# [WHAT NEEDS TO BE DONE]
Extract from the entries below, exactly as given, only the lines from the line containing "by 3024 pixels." to the line containing "-.03), (6.1, -.103)]))", both lines included.

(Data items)
+---+

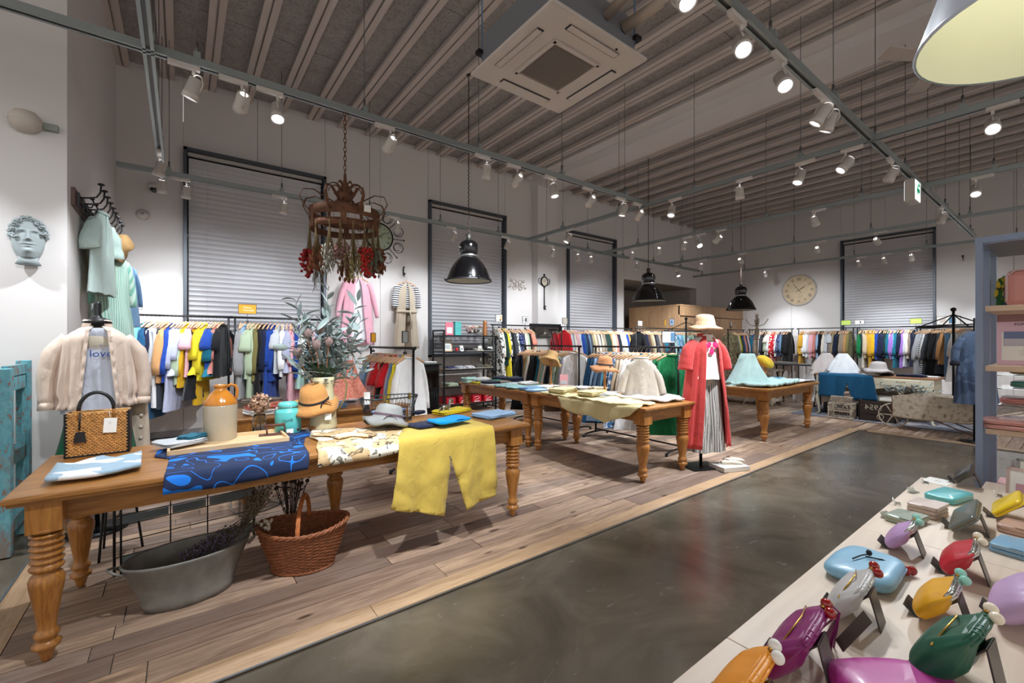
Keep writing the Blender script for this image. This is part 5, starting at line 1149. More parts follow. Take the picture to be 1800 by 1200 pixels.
for s in (-1, 1):
    m.grid(lambda i, k, s=s: (s*(.055+.05*i)+(k-.5)*.02, -.152-.055*math.sin(i*1.6)+.006*math.sin(i*40)*k, -.02-.56*i), 30, 4)
solid(m.obj('ruffled_placket', jm_, j))
m = M()
for k in range(5): m.ball((.07+.008*k, -.165-.008*k, -.08-.09*k), .006, 6)
m.obj('buttons', mat('shell_button', (226, 214, 196), .3), j)
j = thing('pale_tee', 'pale grey-blue tee with blue lettering under the cream jacket', 'top', (-.50, 4.5, 1.5), R(8))
m = M(); gbody(m, .62, .17, .19, .125, 4, amp=.06, neckw=.07, z0=.02); m.obj('garment', cloth((200, 206, 220)), j)
text('love', .075, mat('ink_blue', (40, 80, 160), .7), j, (.015, -.138, -.17), (PI/2+R(0), 0, 0)); text('— le —', .028, mat('ink_blue', (40, 80, 160)), j, (.015, -.134, -.11), (PI/2, 0, 0))
j = thing('green_skirt', 'dark green flared skirt below the cream jacket', 'skirt', (-.50, 4.5, 1.0), R(8))
m = M(); gbody(m, .72, .17, .29, .13, 7, amp=.18, neckw=.13, z0=0, nf=9); m.obj('garment', cloth((14, 92, 62)), j)
t = thing('beige_ruffled_scarf', 'beige ruffled scarf with pale knotted buttons hanging right of the green skirt', 'scarf', (-.27, 4.62, .97)); m = M(); gbody(m, .6, .06, .07, .03, 9, nf=5, amp=.7, neckw=.04, z0=0, n=18); m.obj('garment', cloth((206, 190, 172)), t)
m = M()
for k in range(6): m.ball((.03+rr.uniform(-.02, .03), -.04, -.05-.09*k), .014, 8)
m.obj('knotted_button', cloth((232, 222, 208)), t)
# right mannequin
MX, MY = 4.74, 2.62; MZ = R(-22)
t = thing('mannequin_stand', 'black mannequin stand under the long red coat', 'mannequin', (MX, MY, 0), MZ)
M().tube([(-.05, 0, .02), (-.05, 0, 1.2)], .017, 10).obj('pole', railm, t); M().box((-.05, 0, .008), (.4, .3, .012)).obj('base_plate', railm, t)
M().lathe([(.1, .92), (.155, 1.0), (.12, 1.18), (.145, 1.32), (.16, 1.4), (.1, 1.47), (.045, 1.5), (.04, 1.56), (.065, 1.62), (.06, 1.69), (.01, 1.73)], 28, sy=.62).obj('torso', mat('form_linen', (196, 186, 168)), t)
j = thing('red_coat', 'long open coral red coat with short sleeves on the right mannequin', 'coat', (MX, MY, 1.5), MZ)
rc_ = cloth((206, 74, 72)); m = M(); open_coat(m, 1.26, .19, .31, .4, .62, .14, 2, 0, 11, .3, n=80, K=26); solid(m.obj('body', rc_, j))
for s in (-1, 1):
    m = M(); fsleeve(m, [(s*.14, 0, -.085), (s*.215, 0, -.18), (s*.25, -.01, -.3), (s*.265, -.01, -.4)], [.06, .08, .085, .09], s); m.obj('sleeve', rc_, j)
solid(M().grid(lambda i, k: (.08*math.cos(-PI/2+.6+i*(2*PI-1.2)), .07*math.sin(-PI/2+.6+i*(2*PI-1.2)), -.03+.04*k), 24, 3).obj('collar', rc_, j))
j = thing('flower_print_tee', 'white top with three magenta petals under the red coat', 'top', (MX, MY, 1.48), MZ)
m = M(); gbody(m, .50, .17, .2, .115, 6, amp=.06, neckw=.075, z0=.02); m.obj('garment', cloth((240, 236, 230)), j)
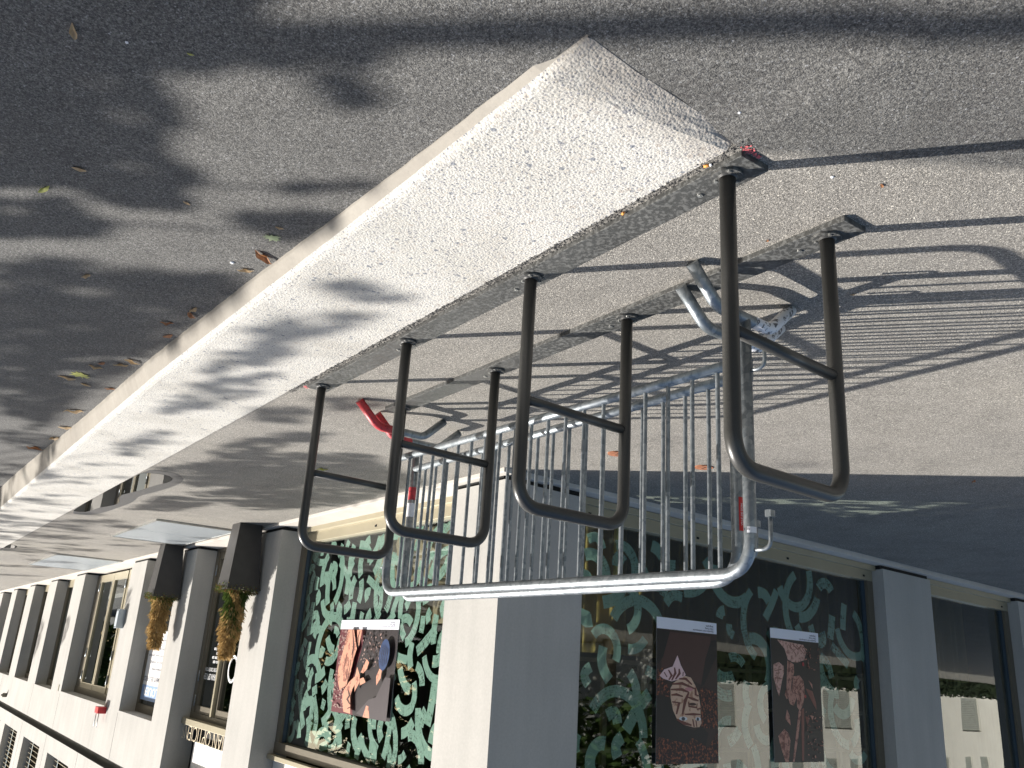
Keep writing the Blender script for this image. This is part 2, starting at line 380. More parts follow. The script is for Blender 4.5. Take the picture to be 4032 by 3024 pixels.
def wet(P):
    t = NT('damp_asphalt'); v = t.co(); cell = t.vor(v, 200, 'Color'); sep = t.n('ShaderNodeSeparateColor'); t.l(cell, sep.inputs[0])
    t.l(t.ramp(sep.outputs[0], [(0, (.04, .038, .037, 1)), (1, (.10, .097, .092, 1))]), t.b.inputs['Base Color']); t.b.inputs['Roughness'].default_value = .55
    m = MB(); m.add([(x, y, .002) for x, y in P], [tuple(range(len(P)))]); return tag(m.build('damp_patch', t.m), kind='structure')
wet(smooth_poly([(9.55, -.103), (9.6, .08), (9.2, .2), (8.5, .23), (8.0, .26), (7.5, .19), (7.02, .27), (6.332, .30), (5.98, .159), (5.98, -.03), (6.1, -.103)]))

# ------------------------------------------------------------------ cycle rack
rack = empty('bicycle_rack', 'charcoal cycle rack of four square hoops bolted to two floor rails beside the pale kerb', 'bicycle rack', (0, 0, 0))
def rail(s0, s1, t0, t1):
    m = MB(); m.box(s0, s1, t0, t1, -.004, .0185); o = m.build('rail', [M_RAIL], rack, .0012)
    for i in range(4):
        for q in (s0 + .21 + i * .911,):
            if q < s1 - .03:
                b = MB(); b.disc((q, (t0 + t1) / 2 + .012), .0085, .0186, .0225, 16); b.disc((q, (t0 + t1) / 2 + .012), .0042, .0226, .0229, 6); b.build('bolt', M_EDGE, o)
    return o
rail(-.113, 2.80, -.076, .038); rail(-.097, 2.85, .423, .537)
def flange(cx, cy, par):
    m = MB(); m.disc((cx, cy), .0445, .0187, .0275, 40)
    o = m.build('flange', M_RAIL, par, .0012)
    b = MB()
    for k in range(3):
        an = R(100 + 120 * k); q = (cx + .034 * math.cos(an), cy + .034 * math.sin(an)); b.disc(q, .0056, .0276, .0315, 14)
    b.build('bolt', M_EDGE, par)
def make_hoop():
    ax, ay, bx, by, H = -.025, -.03, .0013, .477, .858
    m = MB(); m.tube(bend([(ax, ay, .02), (ax, ay, H), (bx, by, H), (bx, by, .02)], .085, 10), .0230, 24)
    h = m.build('hoop', M_HOOP, rack)
    c = MB(); c.tube([(ax, ay + .012, .487), (bx, by - .012, .487)], .0178, 20); c.build('crossbar', M_HOOP, h)
    w_ = MB()
    for (x, y) in ((ax, ay), (bx, by)): w_.tube([(x, y, .0275), (x, y, .032)], [.0290, .0235], 24, False)
    flange(ax, ay, h); flange(bx, by, h); w_.build('weld', M_HOOP, h)
    return h
hoop0 = make_hoop()
for i in range(1, 4):
    h = copy_tree(hoop0, rack); h.location.x = .911 * i

# ------------------------------------------------------------------ barriers
def arc_patch(m, cx, cy, rad, a0, a1, z0, z1, n=8):
    vs = [(cx + rad * math.cos(a0 + (a1 - a0) * k / n), cy + rad * math.sin(a0 + (a1 - a0) * k / n), z) for z in (z0, z1) for k in range(n + 1)]
    m.add(vs, [(k, k + 1, n + 2 + k, n + 1 + k) for k in range(n)], True)
def text_mesh(body, size, sx=1., bold=0., align='LEFT', spacing=1.):
    cu = bpy.data.curves.new('txt', 'FONT'); cu.body = body; cu.size = size; cu.offset = bold; cu.align_x = align; cu.space_character = spacing; cu.resolution_u = 3
    o = bpy.data.objects.new('txt', cu); C.objects.link(o); bpy.context.view_layer.update()
    me = bpy.data.meshes.new_from_object(o.evaluated_get(bpy.context.evaluated_depsgraph_get()))
    bpy.data.objects.remove(o); return [(v.co.x * sx, v.co.y) for v in me.vertices], [tuple(p_.vertices) for p_ in me.polygons]
def put_text(m, body, size, origin, ux, uy, sx=1., bold=0., fit=None, align='LEFT', spacing=1.):
    vs, fs = text_mesh(body, size, sx, bold, align, spacing)
    if fit:
        w_ = max(v[0] for v in vs) - min(v[0] for v in vs); k = fit / w_; mn = min(v[0] for v in vs); vs = [((v[0] - mn) * k, v[1]) for v in vs]
    o, ux, uy = Vector(origin), Vector(ux), Vector(uy); m.add([o + ux * v[0] + uy * v[1] for v in vs], fs)
L_B = 2.40
def make_barrier():
    root = empty('crowd_barrier', 'front galvanised crowd barrier nearest the cycle hoops, small white sticker on its near post', 'crowd barrier', (.43, .60, 0), -.029, 'galvanised crowd barriers behind the cycle rack')
    m = MB(); m.tube(bend([(0, 0, .14), (0, 0, 1.035), (L_B, 0, 1.035), (L_B, 0, .14)], .105, 12), .0218, 20); m.build('frame', M_GALV, root)
    m = MB(); m.tube([(.012, 0, .292), (L_B - .012, 0, .292)], .0192, 18); m.build('lower_rail', M_GALV, root)
    for i in range(19):
        m = MB(); x = .128 + .119 * i; m.tube([(x, .002, .30), (x, .002, 1.02)], .0084, 10, False); m.build('bar', M_GALV, root)
    for x, sgn, pm in ((0, 1, M_WPAINT), (L_B, -1, M_RPAINT)):
        m = MB(); path = bend([(x, -.285 * sgn, .010), (x, -.150 * sgn, .132), (x, .150 * sgn, .132), (x, .285 * sgn, .010)], .09, 8)
        m.tube(path, .0228, 18); f = m.build('foot', M_GALV, root)
        side = [p_ for p_ in path if p_.y * sgn > .045]; k = Vector((x, .045 * sgn, .132))
        m = MB(); m.tube([k] + side, .0238, 18); m.build('painted_foot_tip', pm, f)
    for z in (.96, .335):
        m = MB(); m.tube(bend([(-.015, 0, z), (-.072, .01, z - .002), (-.072, .01, z - .105)], .03, 6), .0068, 12)
        if z > .5: m.box(-.083, -.061, -.002, .022, z - .128, z - .105)
        m.build('hook', M_GALV, root)
    for z in (.90, .30):
        m = MB(); m.tube([(L_B + .034 + .012 * math.cos(k * math.pi / 6), .012 * math.sin(k * math.pi / 6), z) for k in range(13)], .004, 8); m.box(L_B + .015, L_B + .024, -.008, .008, z - .006, z + .006); m.build('eyelet', M_GALV, root)
    return root
B1 = make_barrier()
B2 = copy_tree(B1); B2.location = (.565, .70, 0.008); B2.rotation_euler.z = .008
B2['label'] = 'rear galvanised crowd barrier with a red sticker near, red and white bands far'
m = MB(); arc_patch(m, 0, 0, .0225, R(170), R(262), .885, .905); st1 = m.build('white_sticker', M_STWH, B1)
m = MB(); put_text(m, '<n.4', .014, (-.0135, -.0190, .889), Vector((.80, -.42, 0)) * -1 * -1, (0, 0, 1), .9, .0003); m.build('sticker_mark', M_BLACKT, st1)
m = MB(); arc_patch(m, 0, 0, .0225, R(145), R(215), .745, .865); st2 = m.build('red_sticker', M_STRED, B2)
def arc_text(body, size, ang, rad, z0, fit, name, par):
    # text that runs up the post, wrapped on the tube
    vs, fs = text_mesh(body, size); mn = min(v[0] for v in vs); w_ = max(v[0] for v in vs) - mn
    m = MB(); P = []
    for x, y in vs:
        an = ang + y / rad; P.append((rad * math.cos(an), rad * math.sin(an), z0 + (1 - (x - mn) / w_) * fit))
    m.add(P, fs); return m.build(name, M_WPRINT, par)
arc_text('VILLE DE SION', .012, R(176), .0229, .768, .078, 'sticker_text', st2)
arc_text('POLICE MUNICIPALE', .009, R(149), .0229, .752, .104, 'sticker_text', st2)
for z0, z1, mt, nm in ((.40, .475, M_RPAINT, 'red_band'), (.495, .575, M_STWH, 'white_band')):
    m = MB(); m.tube([(L_B, 0, z0), (L_B, 0, z1)], .0224, 20, False); m.build(nm, mt, B2)

# ------------------------------------------------------------------ corner building
bld = empty('building', 'pale concrete corner building with recessed shop windows behind the crowd barriers', 'building', (3.6, 1.83, 0))
def P_(parent_obj): return parent_obj
WL = lambda u, v, d=0.: Vector((u, 1.83 + d, v))           # long sunlit front: u along x
WR = lambda u, v, d=0.: Vector((3.6 + d, u, v))            # shaded side front: u along y
def wl(o):  # keep world coordinates under the building's empty
    o.matrix_parent_inverse = Matrix.Translation(-Vector((3.6, 1.83, 0))); return o
def wall(F, u0, u1, z0, z1, ops, depth, flip, base):
    us = sorted({u0, u1} | {x for o_ in ops for x in o_[:2]}); zs = sorted({z0, z1} | {x for o_ in ops for x in o_[2:4]})
    m = MB()
    def q(pts): m.add(pts, [tuple(range(len(pts))) if not flip else tuple(reversed(range(len(pts))))])
    for i in range(len(us) - 1):
        for j in range(len(zs) - 1):
            cu, cz = (us[i] + us[i + 1]) / 2, (zs[j] + zs[j + 1]) / 2
            if any(o_[0] < cu < o_[1] and o_[2] < cz < o_[3] for o_ in ops): continue
            b0 = base(us[i]) if zs[j] == z0 else zs[j]; b1 = base(us[i + 1]) if zs[j] == z0 else zs[j]
            q([F(us[i], b0), F(us[i + 1], b1), F(us[i + 1], zs[j + 1]), F(us[i], zs[j + 1])])
    for (a0, a1, c0, c1) in [o_[:4] for o_ in ops]:
        lo0, lo1 = (base(a0), base(a1)) if c0 == z0 else (c0, c0)
        q([F(a0, lo0), F(a0, c1), F(a0, c1, depth), F(a0, lo0, depth)]); q([F(a1, lo1), F(a1, lo1, depth), F(a1, c1, depth), F(a1, c1)])
        q([F(a0, c1), F(a1, c1), F(a1, c1, depth), F(a0, c1, depth)])
        if c0 != z0: q([F(a0, c0), F(a0, c0, depth), F(a1, c0, depth), F(a1, c0)])
    return m
HT = 2.39; TOP = 3.04
opsL = [(4.30, 7.85, .075, TOP), (8.68, 10.93, .075, TOP), (11.70, 13.63, .075, HT), (14.60, 18.62, .075, HT), (19.72, 21.9, .075, HT + .03), (23.0, 25.3, .075, HT + .03), (26.4, 28.7, .075, HT + .04), (29.8, 32, .075, HT + .04), (33.1, 35.3, .075, HT + .04), (36.4, 38.6, .075, HT + .04)]
louv = [(a_, a_ + 2.2, 3.53, 5.3) for a_ in (3.9, 7.0, 10.1, 13.3, 16.45, 19.6, 22.85, 26.0, 29.2, 32.4)]
m = wall(WL, 3.6, 42, .075, 3.10, opsL, .40, False, lambda u: .075)
wL = m.build('front_wall', M_WALL, bld); wl(wL)
m = wall(WL, 3.6, 42, 3.24, 9.0, louv + [(a, b, 6.6, 8.3) for a, b, _, _ in louv], .22, False, lambda u: 3.24); wl(m.build('upper_front_wall', M_WALL, bld))
opsR = [(2.60, 6.70, .075, TOP), (7.61, 9.62, .075, TOP), (10.5, 14.5, .075, TOP), (15.4, 19.5, .075, TOP)]
zr = lambda u: .075 + .02 * (u - 1.83)
m = wall(WR, 1.83, 24, .075, 3.10, opsR, .30, True, zr); wl(m.build('side_wall', M_WALL, bld))
m = wall(WR, 1.83, 24, 3.24, 9.0, [(a, a + 2.2, 3.7, 5.3) for a in (2.4, 5.6, 8.8, 12, 15.2, 18.4)], .22, True, lambda u: 3.24); wl(m.build('upper_side_wall', M_WALL, bld))
m = MB(); m.box(3.70, 42, 1.93, 24, 3.04, 3.30); m.box(3.75, 42, 1.98, 24, 9.0, 9.1); wl(m.build('shadow_groove', mk_wall('groove_concrete', (.22, .21, .19, 1), (.28, .27, .25, 1)), bld))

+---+

# [RESULT OF THIS TASK]
Keep writing the Blender script for this image. This is part 2, starting at line 380. More parts follow. The script is for Blender 4.5. Take the picture to be 4032 by 3024 pixels.
def wet(P):
    t = NT('damp_asphalt'); v = t.co(); cell = t.vor(v, 200, 'Color'); sep = t.n('ShaderNodeSeparateColor'); t.l(cell, sep.inputs[0])
    t.l(t.ramp(sep.outputs[0], [(0, (.04, .038, .037, 1)), (1, (.10, .097, .092, 1))]), t.b.inputs['Base Color']); t.b.inputs['Roughness'].default_value = .55
    m = MB(); m.add([(x, y, .002) for x, y in P], [tuple(range(len(P)))]); return tag(m.build('damp_patch', t.m), kind='structure')
wet(smooth_poly([(9.55, -.103), (9.6, .08), (9.2, .2), (8.5, .23), (8.0, .26), (7.5, .19), (7.02, .27), (6.332, .30), (5.98, .159), (5.98, -.03), (6.1, -.103)]))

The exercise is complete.